Jumat 04 Oct 2024 18:09 WIB

Ini Kunci Jenama Lokal Perluas Basis Pelanggan

Umumnya pengenalan brand menjadi tantangan paling signifikan jenama lokal.

Produk fashion dari jenama lokal kini makin digemari masyarakat Indonesia.
Foto: Republika/Thoudy Badai
Produk fashion dari jenama lokal kini makin digemari masyarakat Indonesia.

REPUBLIKA.CO.ID, JAKARTA -- Berdasarkan data Kementerian Koperasi dan UKM, kontribusi jenama lokal terhadap ekonomi Indonesia mencapai 61 persen dari Pendapatan Produk Domestik Bruto (PDB) negara. Namun dalam perkembangannya, ada sejumlah hal yang masih harus ditingkatkan oleh jenama lokal khususnya dalam memperluas basis pelanggan.

Hal itu terungkap pada hasil riset terbaru dari Hypefast berjudul “ThinkWithHypefast” pada bulan September 2024. Hypefast merupakan house of brand berbasis teknologi terbesar di Indonesia. Melalui riset yang dilakukannya, Hypefast berupaya menyoroti soal preferensi konsumen dalam memilih jenama lokal serta tantangan yang dihadapi mereka.

Baca Juga

Hypefast menemukan bahwa 90 persen responden telah berbelanja di jenama lokal pada 3 bulan terakhir.
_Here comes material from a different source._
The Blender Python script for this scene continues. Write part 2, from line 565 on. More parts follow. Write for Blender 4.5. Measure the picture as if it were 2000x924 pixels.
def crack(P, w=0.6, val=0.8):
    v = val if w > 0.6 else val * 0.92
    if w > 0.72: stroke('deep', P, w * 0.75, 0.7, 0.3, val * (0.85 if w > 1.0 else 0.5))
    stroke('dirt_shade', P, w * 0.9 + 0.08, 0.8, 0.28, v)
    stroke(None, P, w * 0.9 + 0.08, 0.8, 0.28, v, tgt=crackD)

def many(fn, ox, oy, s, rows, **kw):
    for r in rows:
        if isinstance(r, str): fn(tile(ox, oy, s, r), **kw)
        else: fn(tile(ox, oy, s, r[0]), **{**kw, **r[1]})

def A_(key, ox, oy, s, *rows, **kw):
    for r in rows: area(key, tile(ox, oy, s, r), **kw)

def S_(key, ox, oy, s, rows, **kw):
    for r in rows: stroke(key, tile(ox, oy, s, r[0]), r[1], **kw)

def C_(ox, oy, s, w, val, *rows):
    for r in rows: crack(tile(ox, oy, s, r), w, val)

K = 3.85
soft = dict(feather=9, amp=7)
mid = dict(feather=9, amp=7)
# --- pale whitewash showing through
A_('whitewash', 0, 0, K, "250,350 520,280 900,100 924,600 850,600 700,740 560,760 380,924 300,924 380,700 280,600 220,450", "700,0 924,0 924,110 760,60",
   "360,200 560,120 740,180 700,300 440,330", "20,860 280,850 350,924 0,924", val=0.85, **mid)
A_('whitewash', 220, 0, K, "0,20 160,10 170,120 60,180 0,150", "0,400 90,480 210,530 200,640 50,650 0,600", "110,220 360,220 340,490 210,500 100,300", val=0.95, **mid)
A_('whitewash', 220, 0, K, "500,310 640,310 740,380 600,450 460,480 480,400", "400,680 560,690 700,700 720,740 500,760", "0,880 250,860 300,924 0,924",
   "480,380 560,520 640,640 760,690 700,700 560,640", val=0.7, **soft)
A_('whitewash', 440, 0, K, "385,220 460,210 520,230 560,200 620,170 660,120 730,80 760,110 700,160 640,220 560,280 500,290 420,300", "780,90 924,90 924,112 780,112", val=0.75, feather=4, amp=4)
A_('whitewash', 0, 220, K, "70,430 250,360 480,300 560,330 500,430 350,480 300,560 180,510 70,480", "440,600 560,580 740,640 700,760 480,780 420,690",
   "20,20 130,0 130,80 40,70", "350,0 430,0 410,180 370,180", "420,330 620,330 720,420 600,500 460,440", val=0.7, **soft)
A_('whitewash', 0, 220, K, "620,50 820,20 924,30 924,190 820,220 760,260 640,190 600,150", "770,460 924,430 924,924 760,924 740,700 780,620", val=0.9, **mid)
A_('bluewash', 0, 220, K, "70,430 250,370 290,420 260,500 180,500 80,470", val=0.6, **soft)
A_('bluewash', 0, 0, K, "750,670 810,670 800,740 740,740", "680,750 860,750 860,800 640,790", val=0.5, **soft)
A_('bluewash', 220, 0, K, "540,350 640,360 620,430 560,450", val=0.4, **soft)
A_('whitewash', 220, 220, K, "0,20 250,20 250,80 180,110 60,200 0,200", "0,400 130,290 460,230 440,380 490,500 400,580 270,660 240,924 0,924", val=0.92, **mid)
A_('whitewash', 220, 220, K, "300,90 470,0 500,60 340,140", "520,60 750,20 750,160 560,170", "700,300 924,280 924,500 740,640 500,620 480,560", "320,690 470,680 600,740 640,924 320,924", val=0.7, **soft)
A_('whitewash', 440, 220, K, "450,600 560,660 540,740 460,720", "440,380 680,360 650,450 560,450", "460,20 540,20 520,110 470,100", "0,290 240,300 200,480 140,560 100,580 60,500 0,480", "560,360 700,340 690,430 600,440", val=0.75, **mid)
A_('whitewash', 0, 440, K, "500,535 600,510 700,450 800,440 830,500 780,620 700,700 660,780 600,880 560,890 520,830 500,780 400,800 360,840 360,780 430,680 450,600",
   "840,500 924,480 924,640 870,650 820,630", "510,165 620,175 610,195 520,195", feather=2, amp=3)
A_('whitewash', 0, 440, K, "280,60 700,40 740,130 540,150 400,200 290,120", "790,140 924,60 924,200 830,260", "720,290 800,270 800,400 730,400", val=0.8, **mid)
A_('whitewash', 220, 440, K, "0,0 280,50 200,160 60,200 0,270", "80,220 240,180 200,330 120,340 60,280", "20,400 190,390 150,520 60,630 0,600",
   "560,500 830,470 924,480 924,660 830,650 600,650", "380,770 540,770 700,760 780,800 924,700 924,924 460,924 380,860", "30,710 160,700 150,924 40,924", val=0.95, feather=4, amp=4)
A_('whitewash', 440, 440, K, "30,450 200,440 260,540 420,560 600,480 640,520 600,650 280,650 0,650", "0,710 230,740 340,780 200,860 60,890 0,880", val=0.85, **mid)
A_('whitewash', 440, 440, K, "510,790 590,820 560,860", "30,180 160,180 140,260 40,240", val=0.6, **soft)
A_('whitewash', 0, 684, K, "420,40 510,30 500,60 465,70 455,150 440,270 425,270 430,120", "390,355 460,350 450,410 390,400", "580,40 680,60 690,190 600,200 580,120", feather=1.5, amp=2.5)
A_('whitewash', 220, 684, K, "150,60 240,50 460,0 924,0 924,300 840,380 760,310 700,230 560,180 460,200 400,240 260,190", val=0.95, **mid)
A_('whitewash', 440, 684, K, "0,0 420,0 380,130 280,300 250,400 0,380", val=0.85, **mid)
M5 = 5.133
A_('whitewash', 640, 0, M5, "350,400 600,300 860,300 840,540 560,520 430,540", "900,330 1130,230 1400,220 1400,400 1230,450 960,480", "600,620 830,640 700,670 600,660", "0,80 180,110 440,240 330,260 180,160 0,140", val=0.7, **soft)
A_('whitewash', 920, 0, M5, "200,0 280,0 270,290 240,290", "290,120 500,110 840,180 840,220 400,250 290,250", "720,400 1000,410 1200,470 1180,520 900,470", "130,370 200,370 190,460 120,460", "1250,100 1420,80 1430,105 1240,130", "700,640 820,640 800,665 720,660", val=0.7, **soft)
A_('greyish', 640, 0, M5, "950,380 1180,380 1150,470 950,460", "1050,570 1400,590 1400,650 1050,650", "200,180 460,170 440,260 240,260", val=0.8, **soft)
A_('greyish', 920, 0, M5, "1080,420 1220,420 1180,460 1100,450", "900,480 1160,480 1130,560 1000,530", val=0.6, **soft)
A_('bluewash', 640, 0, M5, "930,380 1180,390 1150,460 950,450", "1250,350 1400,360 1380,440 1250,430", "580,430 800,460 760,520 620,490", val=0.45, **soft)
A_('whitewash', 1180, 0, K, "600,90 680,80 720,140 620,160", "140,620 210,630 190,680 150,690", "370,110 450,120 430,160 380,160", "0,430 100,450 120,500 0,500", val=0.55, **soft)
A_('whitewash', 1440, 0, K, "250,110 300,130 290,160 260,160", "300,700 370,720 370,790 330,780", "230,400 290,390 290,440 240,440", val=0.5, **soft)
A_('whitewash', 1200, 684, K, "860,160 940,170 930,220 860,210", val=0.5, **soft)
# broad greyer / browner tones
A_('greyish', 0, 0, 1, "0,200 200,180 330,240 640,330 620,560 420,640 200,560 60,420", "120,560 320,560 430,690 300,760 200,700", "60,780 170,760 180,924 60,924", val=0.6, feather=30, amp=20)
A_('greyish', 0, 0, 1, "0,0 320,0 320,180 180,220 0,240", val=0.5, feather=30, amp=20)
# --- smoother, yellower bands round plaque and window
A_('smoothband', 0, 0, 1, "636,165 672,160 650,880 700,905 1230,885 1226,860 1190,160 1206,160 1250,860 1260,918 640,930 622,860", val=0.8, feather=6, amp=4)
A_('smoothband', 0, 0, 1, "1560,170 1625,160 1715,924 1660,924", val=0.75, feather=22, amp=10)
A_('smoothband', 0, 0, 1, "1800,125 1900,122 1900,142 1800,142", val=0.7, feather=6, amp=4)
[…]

Pada saat bersamaan, 70 persen responden mengaku secara aktif mencari jenama lokal ketika melakukan pembelian. Bahkan, 20 persen selalu memilih jenama lokal, sementara sisanya masih mempertimbangkan jenama lokal.

Berdasarkan kategori produk, fashion menjadi yang paling populer lantaran dicari oleh 90 persen responden. Peringkat kedua ditempati produk kecantikan seperti perawatan kulit dan kecantikan, disusul produk alas kaki pada peringkat ketiga dengan masing-masing sebanyak 60 persen dan 50 persen responden.

CEO dan Founder Hypefast Achmad Alkatiri mengatakan pelanggan mendapatkan informasi brand atau produk lokal paling banyak berasal dari media sosial. Pilihan saluran belanja 98 persen responden ialah loka pasar atau marketplace. Offline store namun juga masih menarik dengan 70 persen responden mengatakan berbelanja secara luring masih menjadi pilihan yang disukai.

Hypefast juga menemukan bahwa hal paling signifikan pada jenama lokal ialah kurangnya pengenalan brand. Sebanyak 60 persen responden menyebut hal itu menjadi tantangan utama. Ketidaktahuan konsumen itu kerap menimbulkan keraguan ketika memutuskan berbelanja.

Berangkat dari temuan ini, Hypefast menyoroti adanya masalah kepercayaan pada jenama lokal yang menjadi hambatan bagi pelaku usaha saat hendak memperluas basis pelanggan mereka. Pernyataan ini yang juga didukung oleh 60 persen responden.

"Local brand punya keunggulan dari sisi harga yang menurut 85 persen responden lebih kompetitif. Selain itu, 49 persen responden menilai local brand lebih sesuai dengan kebutuhan mereka," ujar Achmad, dikutip dari siaran pers, Jumat (4/10/2024).

Dia menjelaskan hal ini disebabkan karena jenama lokal dinilai lebih selaras dengan budaya, selera dan tren masyarakat. Jenama lokal juga lebih mudah menyesuaikan diri dengan keinginan dan kebutuhan pelanggan sesuai dengan gaya hidup.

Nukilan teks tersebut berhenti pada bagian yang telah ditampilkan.